***** Dataset content

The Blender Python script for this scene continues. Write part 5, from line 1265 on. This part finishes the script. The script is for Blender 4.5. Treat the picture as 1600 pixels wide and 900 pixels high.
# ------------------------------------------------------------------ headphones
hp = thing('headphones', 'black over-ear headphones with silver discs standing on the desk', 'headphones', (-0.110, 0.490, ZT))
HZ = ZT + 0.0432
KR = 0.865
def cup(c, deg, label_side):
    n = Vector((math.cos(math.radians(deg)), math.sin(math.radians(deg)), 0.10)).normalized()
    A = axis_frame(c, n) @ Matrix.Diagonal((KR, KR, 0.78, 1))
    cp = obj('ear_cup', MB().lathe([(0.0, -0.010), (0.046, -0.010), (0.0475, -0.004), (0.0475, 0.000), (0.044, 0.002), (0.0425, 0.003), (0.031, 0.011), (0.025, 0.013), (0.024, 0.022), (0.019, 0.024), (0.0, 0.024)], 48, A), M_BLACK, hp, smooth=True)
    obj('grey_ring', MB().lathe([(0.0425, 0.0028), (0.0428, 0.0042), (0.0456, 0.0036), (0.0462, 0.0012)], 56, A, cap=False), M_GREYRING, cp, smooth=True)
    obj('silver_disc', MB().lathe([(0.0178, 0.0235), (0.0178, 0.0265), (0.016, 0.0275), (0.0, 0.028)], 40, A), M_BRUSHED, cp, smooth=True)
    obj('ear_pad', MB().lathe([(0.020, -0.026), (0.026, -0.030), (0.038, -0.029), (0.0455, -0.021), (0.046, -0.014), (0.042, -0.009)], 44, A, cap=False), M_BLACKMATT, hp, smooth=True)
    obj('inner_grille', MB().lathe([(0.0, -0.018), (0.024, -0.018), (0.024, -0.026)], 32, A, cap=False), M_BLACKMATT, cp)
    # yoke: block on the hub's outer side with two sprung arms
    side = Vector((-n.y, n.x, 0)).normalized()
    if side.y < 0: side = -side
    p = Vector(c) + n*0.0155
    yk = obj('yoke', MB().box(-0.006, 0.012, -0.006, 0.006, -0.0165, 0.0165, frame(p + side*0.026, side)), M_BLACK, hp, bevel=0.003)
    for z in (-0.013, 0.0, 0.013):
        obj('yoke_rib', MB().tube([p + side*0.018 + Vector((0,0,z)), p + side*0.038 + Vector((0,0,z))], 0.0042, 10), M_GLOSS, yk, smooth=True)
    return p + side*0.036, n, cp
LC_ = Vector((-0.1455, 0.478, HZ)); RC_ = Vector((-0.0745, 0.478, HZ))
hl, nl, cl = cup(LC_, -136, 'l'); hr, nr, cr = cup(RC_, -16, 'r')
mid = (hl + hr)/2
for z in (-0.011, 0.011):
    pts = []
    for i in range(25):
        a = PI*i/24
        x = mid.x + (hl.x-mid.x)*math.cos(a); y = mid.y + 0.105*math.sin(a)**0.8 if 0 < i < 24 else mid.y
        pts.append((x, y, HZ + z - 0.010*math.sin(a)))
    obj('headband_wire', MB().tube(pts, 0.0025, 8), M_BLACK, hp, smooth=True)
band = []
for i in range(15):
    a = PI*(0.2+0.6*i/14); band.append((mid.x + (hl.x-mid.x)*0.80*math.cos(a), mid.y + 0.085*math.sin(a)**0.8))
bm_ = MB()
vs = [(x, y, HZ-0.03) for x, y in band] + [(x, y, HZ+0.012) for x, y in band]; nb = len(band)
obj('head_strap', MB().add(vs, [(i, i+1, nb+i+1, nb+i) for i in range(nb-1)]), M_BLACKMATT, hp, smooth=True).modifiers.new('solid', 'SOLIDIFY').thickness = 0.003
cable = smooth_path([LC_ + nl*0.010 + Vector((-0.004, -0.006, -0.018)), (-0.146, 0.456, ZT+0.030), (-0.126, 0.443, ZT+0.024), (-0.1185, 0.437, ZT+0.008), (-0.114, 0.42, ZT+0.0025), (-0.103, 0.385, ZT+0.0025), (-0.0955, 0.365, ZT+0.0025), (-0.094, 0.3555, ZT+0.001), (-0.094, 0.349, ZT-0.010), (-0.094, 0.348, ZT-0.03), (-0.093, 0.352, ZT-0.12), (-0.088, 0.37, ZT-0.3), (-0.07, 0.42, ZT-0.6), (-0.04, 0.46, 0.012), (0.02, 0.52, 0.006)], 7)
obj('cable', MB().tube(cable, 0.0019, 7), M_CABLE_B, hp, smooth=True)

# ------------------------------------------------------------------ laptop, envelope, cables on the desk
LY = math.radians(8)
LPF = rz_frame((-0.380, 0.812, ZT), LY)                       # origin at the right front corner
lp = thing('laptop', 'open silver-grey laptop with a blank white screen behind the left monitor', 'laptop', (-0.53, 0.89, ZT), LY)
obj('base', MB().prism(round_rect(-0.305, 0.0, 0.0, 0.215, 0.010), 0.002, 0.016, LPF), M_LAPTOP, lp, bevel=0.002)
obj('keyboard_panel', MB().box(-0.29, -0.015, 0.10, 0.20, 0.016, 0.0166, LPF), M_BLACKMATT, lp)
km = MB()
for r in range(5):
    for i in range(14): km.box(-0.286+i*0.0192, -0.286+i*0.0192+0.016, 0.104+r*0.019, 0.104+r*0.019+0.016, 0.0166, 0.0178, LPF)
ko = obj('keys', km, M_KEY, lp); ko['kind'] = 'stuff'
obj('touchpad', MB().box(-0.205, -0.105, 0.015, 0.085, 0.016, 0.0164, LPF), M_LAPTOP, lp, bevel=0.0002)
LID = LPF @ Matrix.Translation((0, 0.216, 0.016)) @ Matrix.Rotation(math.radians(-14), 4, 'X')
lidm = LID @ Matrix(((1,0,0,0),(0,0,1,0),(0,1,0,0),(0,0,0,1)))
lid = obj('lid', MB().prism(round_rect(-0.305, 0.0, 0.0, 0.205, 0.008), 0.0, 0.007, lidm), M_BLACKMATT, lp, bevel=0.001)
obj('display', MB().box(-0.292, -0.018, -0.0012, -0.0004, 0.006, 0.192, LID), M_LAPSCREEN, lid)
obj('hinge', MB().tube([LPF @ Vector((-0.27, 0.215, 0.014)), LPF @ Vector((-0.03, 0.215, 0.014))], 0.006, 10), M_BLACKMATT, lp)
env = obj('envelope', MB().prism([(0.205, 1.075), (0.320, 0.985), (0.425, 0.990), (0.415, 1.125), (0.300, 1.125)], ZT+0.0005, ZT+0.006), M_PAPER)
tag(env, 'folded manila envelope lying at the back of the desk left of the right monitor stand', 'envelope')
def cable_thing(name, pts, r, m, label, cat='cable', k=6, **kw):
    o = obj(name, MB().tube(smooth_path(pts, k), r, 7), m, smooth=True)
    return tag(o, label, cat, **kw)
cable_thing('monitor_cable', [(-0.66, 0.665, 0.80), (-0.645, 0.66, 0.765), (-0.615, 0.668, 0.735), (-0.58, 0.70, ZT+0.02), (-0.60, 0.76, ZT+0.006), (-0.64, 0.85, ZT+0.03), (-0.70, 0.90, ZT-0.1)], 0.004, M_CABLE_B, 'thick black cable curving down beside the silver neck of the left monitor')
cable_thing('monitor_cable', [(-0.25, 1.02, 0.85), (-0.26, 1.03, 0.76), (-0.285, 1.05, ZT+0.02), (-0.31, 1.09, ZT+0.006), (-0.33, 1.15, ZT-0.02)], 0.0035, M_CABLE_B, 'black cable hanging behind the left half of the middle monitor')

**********

## Given task:
Copy out the whole listing exactly; please set it all down.

## Final result:
The Blender Python script for this scene continues. Write part 5, from line 1265 on. This part finishes the script. The script is for Blender 4.5. Treat the picture as 1600 pixels wide and 900 pixels high.
# ------------------------------------------------------------------ headphones
hp = thing('headphones', 'black over-ear headphones with silver discs standing on the desk', 'headphones', (-0.110, 0.490, ZT))
HZ = ZT + 0.0432
KR = 0.865
def cup(c, deg, label_side):
    n = Vector((math.cos(math.radians(deg)), math.sin(math.radians(deg)), 0.10)).normalized()
    A = axis_frame(c, n) @ Matrix.Diagonal((KR, KR, 0.78, 1))
    cp = obj('ear_cup', MB().lathe([(0.0, -0.010), (0.046, -0.010), (0.0475, -0.004), (0.0475, 0.000), (0.044, 0.002), (0.0425, 0.003), (0.031, 0.011), (0.025, 0.013), (0.024, 0.022), (0.019, 0.024), (0.0, 0.024)], 48, A), M_BLACK, hp, smooth=True)
    obj('grey_ring', MB().lathe([(0.0425, 0.0028), (0.0428, 0.0042), (0.0456, 0.0036), (0.0462, 0.0012)], 56, A, cap=False), M_GREYRING, cp, smooth=True)
    obj('silver_disc', MB().lathe([(0.0178, 0.0235), (0.0178, 0.0265), (0.016, 0.0275), (0.0, 0.028)], 40, A), M_BRUSHED, cp, smooth=True)
    obj('ear_pad', MB().lathe([(0.020, -0.026), (0.026, -0.030), (0.038, -0.029), (0.0455, -0.021), (0.046, -0.014), (0.042, -0.009)], 44, A, cap=False), M_BLACKMATT, hp, smooth=True)
    obj('inner_grille', MB().lathe([(0.0, -0.018), (0.024, -0.018), (0.024, -0.026)], 32, A, cap=False), M_BLACKMATT, cp)
    # yoke: block on the hub's outer side with two sprung arms
    side = Vector((-n.y, n.x, 0)).normalized()
    if side.y < 0: side = -side
    p = Vector(c) + n*0.0155
    yk = obj('yoke', MB().box(-0.006, 0.012, -0.006, 0.006, -0.0165, 0.0165, frame(p + side*0.026, side)), M_BLACK, hp, bevel=0.003)
    for z in (-0.013, 0.0, 0.013):
        obj('yoke_rib', MB().tube([p + side*0.018 + Vector((0,0,z)), p + side*0.038 + Vector((0,0,z))], 0.0042, 10), M_GLOSS, yk, smooth=True)
    return p + side*0.036, n, cp
LC_ = Vector((-0.1455, 0.478, HZ)); RC_ = Vector((-0.0745, 0.478, HZ))
hl, nl, cl = cup(LC_, -136, 'l'); hr, nr, cr = cup(RC_, -16, 'r')
mid = (hl + hr)/2
for z in (-0.011, 0.011):
    pts = []
    for i in range(25):
        a = PI*i/24
        x = mid.x + (hl.x-mid.x)*math.cos(a); y = mid.y + 0.105*math.sin(a)**0.8 if 0 < i < 24 else mid.y
        pts.append((x, y, HZ + z - 0.010*math.sin(a)))
    obj('headband_wire', MB().tube(pts, 0.0025, 8), M_BLACK, hp, smooth=True)
band = []
for i in range(15):
    a = PI*(0.2+0.6*i/14); band.append((mid.x + (hl.x-mid.x)*0.80*math.cos(a), mid.y + 0.085*math.sin(a)**0.8))
bm_ = MB()
vs = [(x, y, HZ-0.03) for x, y in band] + [(x, y, HZ+0.012) for x, y in band]; nb = len(band)
obj('head_strap', MB().add(vs, [(i, i+1, nb+i+1, nb+i) for i in range(nb-1)]), M_BLACKMATT, hp, smooth=True).modifiers.new('solid', 'SOLIDIFY').thickness = 0.003
cable = smooth_path([LC_ + nl*0.010 + Vector((-0.004, -0.006, -0.018)), (-0.146, 0.456, ZT+0.030), (-0.126, 0.443, ZT+0.024), (-0.1185, 0.437, ZT+0.008), (-0.114, 0.42, ZT+0.0025), (-0.103, 0.385, ZT+0.0025), (-0.0955, 0.365, ZT+0.0025), (-0.094, 0.3555, ZT+0.001), (-0.094, 0.349, ZT-0.010), (-0.094, 0.348, ZT-0.03), (-0.093, 0.352, ZT-0.12), (-0.088, 0.37, ZT-0.3), (-0.07, 0.42, ZT-0.6), (-0.04, 0.46, 0.012), (0.02, 0.52, 0.006)], 7)
obj('cable', MB().tube(cable, 0.0019, 7), M_CABLE_B, hp, smooth=True)

# ------------------------------------------------------------------ laptop, envelope, cables on the desk
LY = math.radians(8)
LPF = rz_frame((-0.380, 0.812, ZT), LY)                       # origin at the right front corner
lp = thing('laptop', 'open silver-grey laptop with a blank white screen behind the left monitor', 'laptop', (-0.53, 0.89, ZT), LY)
obj('base', MB().prism(round_rect(-0.305, 0.0, 0.0, 0.215, 0.010), 0.002, 0.016, LPF), M_LAPTOP, lp, bevel=0.002)
obj('keyboard_panel', MB().box(-0.29, -0.015, 0.10, 0.20, 0.016, 0.0166, LPF), M_BLACKMATT, lp)
km = MB()
for r in range(5):
    for i in range(14): km.box(-0.286+i*0.0192, -0.286+i*0.0192+0.016, 0.104+r*0.019, 0.104+r*0.019+0.016, 0.0166, 0.0178, LPF)
ko = obj('keys', km, M_KEY, lp); ko['kind'] = 'stuff'
obj('touchpad', MB().box(-0.205, -0.105, 0.015, 0.085, 0.016, 0.0164, LPF), M_LAPTOP, lp, bevel=0.0002)
LID = LPF @ Matrix.Translation((0, 0.216, 0.016)) @ Matrix.Rotation(math.radians(-14), 4, 'X')
lidm = LID @ Matrix(((1,0,0,0),(0,0,1,0),(0,1,0,0),(0,0,0,1)))
lid = obj('lid', MB().prism(round_rect(-0.305, 0.0, 0.0, 0.205, 0.008), 0.0, 0.007, lidm), M_BLACKMATT, lp, bevel=0.001)
obj('display', MB().box(-0.292, -0.018, -0.0012, -0.0004, 0.006, 0.192, LID), M_LAPSCREEN, lid)
obj('hinge', MB().tube([LPF @ Vector((-0.27, 0.215, 0.014)), LPF @ Vector((-0.03, 0.215, 0.014))], 0.006, 10), M_BLACKMATT, lp)
env = obj('envelope', MB().prism([(0.205, 1.075), (0.320, 0.985), (0.425, 0.990), (0.415, 1.125), (0.300, 1.125)], ZT+0.0005, ZT+0.006), M_PAPER)
tag(env, 'folded manila envelope lying at the back of the desk left of the right monitor stand', 'envelope')
def cable_thing(name, pts, r, m, label, cat='cable', k=6, **kw):
    o = obj(name, MB().tube(smooth_path(pts, k), r, 7), m, smooth=True)
    return tag(o, label, cat, **kw)
cable_thing('monitor_cable', [(-0.66, 0.665, 0.80), (-0.645, 0.66, 0.765), (-0.615, 0.668, 0.735), (-0.58, 0.70, ZT+0.02), (-0.60, 0.76, ZT+0.006), (-0.64, 0.85, ZT+0.03), (-0.70, 0.90, ZT-0.1)], 0.004, M_CABLE_B, 'thick black cable curving down beside the silver neck of the left monitor')
cable_thing('monitor_cable', [(-0.25, 1.02, 0.85), (-0.26, 1.03, 0.76), (-0.285, 1.05, ZT+0.02), (-0.31, 1.09, ZT+0.006), (-0.33, 1.15, ZT-0.02)], 0.0035, M_CABLE_B, 'black cable hanging behind the left half of the middle monitor')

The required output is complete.